President Obama’s proposal to offer free community college or technical training to everyone is a tremendous step in the right direction providing many capable people with new opportunities, but does it go far enough?

In many countries education is free and equal for everyone. Teachers are revered and learning is a basic human right in places like New Zealand. This is not the case in the United States.

Too often, the least experienced teachers are placed in high needs schools and resources aren’t allocated appropriately.

Conversely, the best resources go to the privileged few who have the money to live in high income neighborhoods, as is the case in New York where I grew up and work.

As a student, I was fortunate enough to grow up in the Five Towns on Long Island. Tree lined streets. Resources and high competition for the best schools in the nation. Sheltered from the realities of even neighboring communities, I took for granted that schools were not created equally.

It wasn’t until my first teaching job in the inner city, only a few miles from where I grew up where I truly experienced the inequities.

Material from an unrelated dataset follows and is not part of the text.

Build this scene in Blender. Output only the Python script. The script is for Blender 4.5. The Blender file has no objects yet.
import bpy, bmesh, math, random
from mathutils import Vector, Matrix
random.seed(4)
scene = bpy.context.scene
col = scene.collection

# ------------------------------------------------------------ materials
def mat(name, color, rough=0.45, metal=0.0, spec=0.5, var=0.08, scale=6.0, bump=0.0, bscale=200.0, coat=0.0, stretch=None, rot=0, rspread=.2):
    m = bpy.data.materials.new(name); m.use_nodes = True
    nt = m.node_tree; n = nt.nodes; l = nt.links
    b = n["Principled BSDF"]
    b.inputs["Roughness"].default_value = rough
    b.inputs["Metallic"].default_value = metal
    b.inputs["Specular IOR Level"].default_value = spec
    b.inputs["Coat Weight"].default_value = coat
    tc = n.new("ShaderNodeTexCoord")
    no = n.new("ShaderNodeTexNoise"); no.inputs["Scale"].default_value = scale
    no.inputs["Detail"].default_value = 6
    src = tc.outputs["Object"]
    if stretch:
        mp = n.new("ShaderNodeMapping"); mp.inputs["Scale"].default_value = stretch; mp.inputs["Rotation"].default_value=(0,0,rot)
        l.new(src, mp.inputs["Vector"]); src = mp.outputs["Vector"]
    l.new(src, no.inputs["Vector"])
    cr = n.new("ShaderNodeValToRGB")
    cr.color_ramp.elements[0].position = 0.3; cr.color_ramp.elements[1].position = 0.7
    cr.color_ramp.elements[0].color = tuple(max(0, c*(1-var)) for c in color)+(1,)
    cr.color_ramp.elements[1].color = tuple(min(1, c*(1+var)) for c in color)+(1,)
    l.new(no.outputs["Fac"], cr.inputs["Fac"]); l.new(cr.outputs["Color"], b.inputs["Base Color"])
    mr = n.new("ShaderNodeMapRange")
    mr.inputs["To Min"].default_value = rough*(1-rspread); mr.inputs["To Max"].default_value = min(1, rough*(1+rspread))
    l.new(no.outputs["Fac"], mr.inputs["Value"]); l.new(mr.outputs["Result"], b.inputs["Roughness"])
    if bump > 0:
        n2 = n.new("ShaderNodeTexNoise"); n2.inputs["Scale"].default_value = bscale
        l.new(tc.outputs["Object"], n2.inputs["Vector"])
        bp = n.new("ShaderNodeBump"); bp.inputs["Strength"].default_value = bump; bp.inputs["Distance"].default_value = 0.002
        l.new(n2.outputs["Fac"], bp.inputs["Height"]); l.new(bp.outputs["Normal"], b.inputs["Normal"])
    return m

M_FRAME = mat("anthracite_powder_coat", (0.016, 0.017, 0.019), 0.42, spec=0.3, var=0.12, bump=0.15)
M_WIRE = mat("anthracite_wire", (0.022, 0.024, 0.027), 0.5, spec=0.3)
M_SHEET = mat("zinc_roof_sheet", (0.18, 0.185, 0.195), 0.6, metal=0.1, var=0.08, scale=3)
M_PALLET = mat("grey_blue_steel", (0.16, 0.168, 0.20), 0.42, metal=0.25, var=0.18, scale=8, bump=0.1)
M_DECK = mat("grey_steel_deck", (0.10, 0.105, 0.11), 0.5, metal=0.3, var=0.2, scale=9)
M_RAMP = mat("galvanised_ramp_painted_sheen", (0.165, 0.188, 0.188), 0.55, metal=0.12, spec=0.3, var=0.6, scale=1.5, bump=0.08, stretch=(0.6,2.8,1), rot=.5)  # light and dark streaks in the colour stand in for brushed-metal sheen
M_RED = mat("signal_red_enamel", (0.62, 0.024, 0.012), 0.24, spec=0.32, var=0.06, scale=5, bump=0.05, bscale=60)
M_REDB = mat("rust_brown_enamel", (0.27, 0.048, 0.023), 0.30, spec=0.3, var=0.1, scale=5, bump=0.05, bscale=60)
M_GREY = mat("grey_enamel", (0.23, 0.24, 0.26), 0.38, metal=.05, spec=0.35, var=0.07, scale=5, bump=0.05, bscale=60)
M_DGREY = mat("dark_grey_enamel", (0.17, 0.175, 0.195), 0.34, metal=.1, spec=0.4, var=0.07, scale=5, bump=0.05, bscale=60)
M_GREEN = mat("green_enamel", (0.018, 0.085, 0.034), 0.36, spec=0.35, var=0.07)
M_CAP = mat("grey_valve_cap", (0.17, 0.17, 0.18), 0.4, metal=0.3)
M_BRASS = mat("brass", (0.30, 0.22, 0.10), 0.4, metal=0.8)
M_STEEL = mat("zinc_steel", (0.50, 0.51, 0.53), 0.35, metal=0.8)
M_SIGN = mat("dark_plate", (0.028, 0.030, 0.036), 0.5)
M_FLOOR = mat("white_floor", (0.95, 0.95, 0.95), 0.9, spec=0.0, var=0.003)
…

Driving into Far Rockaway, most of my friends and family were concerned about my safety, but I assured them that I was okay. The school was largely underfunded with minimal programs that kept kids engaged in learning. In the three years I was there, we were put on and taken off the impact list (one of NYC’s 12 most violent schools) and put on the SURR list.

Coping with the realities of my students’ lives was challenging for me because I always felt like I wasn’t doing enough. I felt guilty about the fact that I grew up so close by and had so much more than them.

Once the school went SURR, we were expected to teach scripted lessons which didn’t do the students any service. So I was forced literally into greener pastures, getting a job in another affluent district on Long Island.

The politics of this new school were very different. Despite more money and resources, the school was not a good fit for me. It often saddened me, however, that the students at the second school had so much more than the kids who went to my first and barely survived.

Back in the city now, but in Queens, somewhere in the socieconomic middle of the two other teaching experiences, my school attracts kids from all over the city. Because NYC is more flexible with where kids can attend, there are some more advantages than just being in a zoned school.

But we still face many challenges. Money makes it impossible for us to be fully staffed. So my class sizes are large and I teach many preps. I work hard to give every student what he or she needs and provide all of them with a worthy education that prepares them for college if that is their desired path.

This new free community college opportunity may very well make college a real possibility for some who may not have otherwise considered it. Opening new doors for possible future growth as well. But it doesn’t address the broken earlier public education system that already doesn’t do justice to people in need.

Still I worry about what happens to the kids who want to go farther, but are stunted by the realities of their economic situations. Craving the opportunity to give each of these kids more because they deserve it, just like the kids on Long Island and everywhere else.

Free community college is a start and I hope it happens, but it isn’t enough. How can level the playing field more for all capable candidates? Please share your thoughts.